Rick’s answer: Our devices have many sensors and a back end engine that analyzes them. Many times we can detect that the MFP does not need a new part,  then we can remotely fix, without sending a service technician.

[2:40 p.m. EST] Rick Dastin from Xerox explains the value in the Mobile Print Solution following a question asking how the panelists’ companies funded app development during a slow economy. Rick says the solution is self-funding. In a services environment we can show the customer how they can get a return on investment with the services, and how we can track the document, and give them a true understanding of what they are spending.

[2:50 p.m. EST] Question posed about what mobile platforms the panelists’ companies support. Rick Dastin responds, saying Xerox supports all platforms, which is why they chose email for the Mobile Print Solution, but as Xerox continues to create apps, their customers require Xerox to support all platforms.

[2:57 p.m. EST] Rick Dastin is asked about Document 3.0 from audience – “For people that are really out of their office and primary workspace, how do you see that playing out?”

Rick’s answer: We are thinking about the document services highway – is there an architecture that we can set up in the cloud where we can securely allow our customers to access those documents? In a mobile world, the user would access the doc, bring it down, transform it, put it in a form, change the format, then free up that container. Xerox is looking at a standard way to do this for our customers. In addition, the user could take that document and put it in a mobile workflow.

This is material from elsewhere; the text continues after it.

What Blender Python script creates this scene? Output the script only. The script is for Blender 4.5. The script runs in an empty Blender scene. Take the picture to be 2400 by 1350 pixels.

[3:00 p.m. EST] Question to Rick – “You have the opportunity to see other organizations, what are the best companies that have driven change?”

Rick’s answer: The best are IT companies. The IT department feels it is important to bring technology to help the employees. The innovators are the best when they attach themselves to the line of business they are most successful in. “The IT engine is the place to grow, and help to grow business.”